Scottish Daily Mail

So long to worst winter for 10yrs

- By Paul Drury

IT has been one of the coldest and most disruptive winters in a decade.

Scotland has suffered some of the most extreme conditions since the Big Freeze of 2010, Met Office figures due out on Monday will confirm.

Although the so-called Beast from the East snowstorm caused similar conditions in 2018, that system happened at the start of spring rather than winter.

However, the weather is set to become far more favourable as meteorolog­ical winter draws to an end this weekend.

Parts of Scotland will enjoy bright sunshine, with temperatur­es double the average for the month. The mercury could hit 14C (57F) in Aberdeen this afternoon.

Scotland was just days into winter when severe ice closed the £1.3billion Queensferr­y Crossing on December 4, then Boxing Day saw the arrival of Storm Bella.

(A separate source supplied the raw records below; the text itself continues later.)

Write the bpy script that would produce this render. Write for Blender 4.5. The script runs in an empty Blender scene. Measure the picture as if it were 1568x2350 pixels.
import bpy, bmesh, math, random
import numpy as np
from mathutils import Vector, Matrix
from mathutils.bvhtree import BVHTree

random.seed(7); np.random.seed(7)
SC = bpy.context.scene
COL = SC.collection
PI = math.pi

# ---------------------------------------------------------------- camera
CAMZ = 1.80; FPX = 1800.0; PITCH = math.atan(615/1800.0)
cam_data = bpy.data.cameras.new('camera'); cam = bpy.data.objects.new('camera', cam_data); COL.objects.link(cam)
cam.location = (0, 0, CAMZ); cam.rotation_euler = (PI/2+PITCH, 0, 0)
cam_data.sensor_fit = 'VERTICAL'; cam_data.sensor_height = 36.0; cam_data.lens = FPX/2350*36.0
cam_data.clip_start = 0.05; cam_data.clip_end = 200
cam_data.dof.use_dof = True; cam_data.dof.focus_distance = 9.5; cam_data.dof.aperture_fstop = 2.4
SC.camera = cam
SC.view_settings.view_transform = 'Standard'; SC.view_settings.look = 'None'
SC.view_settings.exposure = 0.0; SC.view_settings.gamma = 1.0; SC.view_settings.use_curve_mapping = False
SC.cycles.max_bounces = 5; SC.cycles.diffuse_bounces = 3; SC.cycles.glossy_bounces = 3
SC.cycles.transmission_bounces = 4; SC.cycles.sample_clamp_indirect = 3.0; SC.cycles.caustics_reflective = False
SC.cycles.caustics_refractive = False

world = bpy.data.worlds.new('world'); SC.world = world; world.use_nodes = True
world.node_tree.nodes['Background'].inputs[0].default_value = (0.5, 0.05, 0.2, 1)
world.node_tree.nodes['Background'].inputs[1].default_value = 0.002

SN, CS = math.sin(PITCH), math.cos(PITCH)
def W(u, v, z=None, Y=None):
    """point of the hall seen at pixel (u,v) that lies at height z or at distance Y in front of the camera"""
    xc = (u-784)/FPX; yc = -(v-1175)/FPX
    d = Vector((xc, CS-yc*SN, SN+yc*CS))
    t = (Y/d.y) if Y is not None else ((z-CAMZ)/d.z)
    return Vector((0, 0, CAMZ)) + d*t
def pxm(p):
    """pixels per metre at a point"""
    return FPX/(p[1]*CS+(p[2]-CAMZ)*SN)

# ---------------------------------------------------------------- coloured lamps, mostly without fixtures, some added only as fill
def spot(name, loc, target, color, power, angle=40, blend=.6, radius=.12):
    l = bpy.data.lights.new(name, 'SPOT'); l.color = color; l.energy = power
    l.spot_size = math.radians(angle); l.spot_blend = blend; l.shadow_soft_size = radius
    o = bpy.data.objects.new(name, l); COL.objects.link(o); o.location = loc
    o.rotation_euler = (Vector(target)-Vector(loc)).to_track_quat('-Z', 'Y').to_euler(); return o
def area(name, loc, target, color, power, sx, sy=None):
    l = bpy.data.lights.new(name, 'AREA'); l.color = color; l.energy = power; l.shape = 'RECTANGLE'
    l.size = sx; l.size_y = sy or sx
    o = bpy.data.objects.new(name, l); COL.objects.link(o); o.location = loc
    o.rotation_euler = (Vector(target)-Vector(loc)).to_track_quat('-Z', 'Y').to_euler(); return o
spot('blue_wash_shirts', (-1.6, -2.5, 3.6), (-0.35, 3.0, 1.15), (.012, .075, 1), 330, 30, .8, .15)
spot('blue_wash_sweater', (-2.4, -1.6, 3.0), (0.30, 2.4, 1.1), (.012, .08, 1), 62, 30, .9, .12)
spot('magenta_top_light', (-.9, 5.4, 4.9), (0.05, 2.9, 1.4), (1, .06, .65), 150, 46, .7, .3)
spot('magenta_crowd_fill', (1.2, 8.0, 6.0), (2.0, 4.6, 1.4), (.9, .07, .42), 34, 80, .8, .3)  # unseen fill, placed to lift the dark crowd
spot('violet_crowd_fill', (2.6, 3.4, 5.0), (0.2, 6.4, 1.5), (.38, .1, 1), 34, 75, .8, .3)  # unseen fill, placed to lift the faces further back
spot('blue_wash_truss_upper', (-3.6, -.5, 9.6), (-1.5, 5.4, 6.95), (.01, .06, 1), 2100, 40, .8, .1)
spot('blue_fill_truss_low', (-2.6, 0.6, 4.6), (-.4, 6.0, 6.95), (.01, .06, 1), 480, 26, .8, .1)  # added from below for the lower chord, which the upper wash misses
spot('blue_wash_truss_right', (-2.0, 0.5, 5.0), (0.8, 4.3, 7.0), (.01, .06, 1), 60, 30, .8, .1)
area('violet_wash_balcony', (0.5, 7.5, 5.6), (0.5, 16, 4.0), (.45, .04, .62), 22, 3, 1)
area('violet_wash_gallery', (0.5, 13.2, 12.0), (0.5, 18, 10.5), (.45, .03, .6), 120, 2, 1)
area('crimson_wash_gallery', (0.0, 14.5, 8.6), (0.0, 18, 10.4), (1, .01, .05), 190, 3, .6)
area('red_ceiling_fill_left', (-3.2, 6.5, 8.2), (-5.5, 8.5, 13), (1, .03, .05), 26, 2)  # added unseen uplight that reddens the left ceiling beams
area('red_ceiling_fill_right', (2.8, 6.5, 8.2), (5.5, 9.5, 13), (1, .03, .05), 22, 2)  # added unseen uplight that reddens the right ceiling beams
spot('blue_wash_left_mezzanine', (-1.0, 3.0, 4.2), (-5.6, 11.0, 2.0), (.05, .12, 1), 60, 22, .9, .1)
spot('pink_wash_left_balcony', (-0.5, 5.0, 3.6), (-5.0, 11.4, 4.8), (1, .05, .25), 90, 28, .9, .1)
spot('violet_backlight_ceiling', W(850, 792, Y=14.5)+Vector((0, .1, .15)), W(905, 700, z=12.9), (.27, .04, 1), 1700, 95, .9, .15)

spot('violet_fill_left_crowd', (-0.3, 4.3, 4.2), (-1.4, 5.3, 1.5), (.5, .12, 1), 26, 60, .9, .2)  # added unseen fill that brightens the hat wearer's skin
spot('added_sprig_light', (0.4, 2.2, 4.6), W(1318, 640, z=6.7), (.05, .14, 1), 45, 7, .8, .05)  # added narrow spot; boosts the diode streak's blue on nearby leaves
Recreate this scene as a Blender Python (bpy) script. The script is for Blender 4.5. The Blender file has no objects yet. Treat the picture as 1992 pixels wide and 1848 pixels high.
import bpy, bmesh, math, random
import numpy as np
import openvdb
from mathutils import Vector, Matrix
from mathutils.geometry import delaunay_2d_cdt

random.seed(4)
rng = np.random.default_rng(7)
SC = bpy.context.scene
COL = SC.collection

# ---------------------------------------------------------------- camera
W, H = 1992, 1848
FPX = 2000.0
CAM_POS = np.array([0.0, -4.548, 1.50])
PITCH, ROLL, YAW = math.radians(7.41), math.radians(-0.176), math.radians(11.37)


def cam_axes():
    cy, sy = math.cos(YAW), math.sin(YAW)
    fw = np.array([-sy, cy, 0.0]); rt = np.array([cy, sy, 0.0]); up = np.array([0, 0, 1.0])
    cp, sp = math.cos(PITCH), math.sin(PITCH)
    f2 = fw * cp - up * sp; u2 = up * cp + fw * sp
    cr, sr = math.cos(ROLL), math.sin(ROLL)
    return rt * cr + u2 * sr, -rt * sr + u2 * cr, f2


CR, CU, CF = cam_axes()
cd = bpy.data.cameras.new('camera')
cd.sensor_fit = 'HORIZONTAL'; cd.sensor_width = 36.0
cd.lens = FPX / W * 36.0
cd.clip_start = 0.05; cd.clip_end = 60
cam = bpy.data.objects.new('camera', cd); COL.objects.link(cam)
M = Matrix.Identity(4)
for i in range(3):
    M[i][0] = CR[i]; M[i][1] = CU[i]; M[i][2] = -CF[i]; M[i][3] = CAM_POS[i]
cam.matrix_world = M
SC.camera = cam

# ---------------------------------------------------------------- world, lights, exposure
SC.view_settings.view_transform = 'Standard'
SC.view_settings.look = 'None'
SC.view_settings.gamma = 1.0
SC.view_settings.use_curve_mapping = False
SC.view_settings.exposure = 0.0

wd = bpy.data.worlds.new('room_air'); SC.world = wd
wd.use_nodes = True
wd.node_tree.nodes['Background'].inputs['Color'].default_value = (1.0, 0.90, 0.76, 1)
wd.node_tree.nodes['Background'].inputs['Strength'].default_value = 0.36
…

The first of three named winter storms, it brought the first chill of Arctic air which came to dominate the weather for almost two months.

The Met Office said Scotland suffered its coldest January since 2010, with the average temperatur­e 2C below normal.

However, it was also the fourth sunniest January since records began in 1919. Things turned Siberian on February 11, when the temperatur­e plunged to minus 23C (-9F) in Braemar, Aberdeensh­ire, which witnessed the coldest morning in the UK in 25 years.

It was only towards the end of this month that winds turned from the fierce easterly source to the south-west, bringing up warm air from the Canary Islands.

Looking ahead, the Met Office’s Aiden McGivern said that after cloud clears at lunchtime today ‘things are looking very nice indeed, with long spells of sunshine’.

He added: ‘For the vast majority, it is dry and it will feel pleasant in the sunshine.

‘A chilly start on Sunday but by the afternoon, it’s long spells of sunshine.’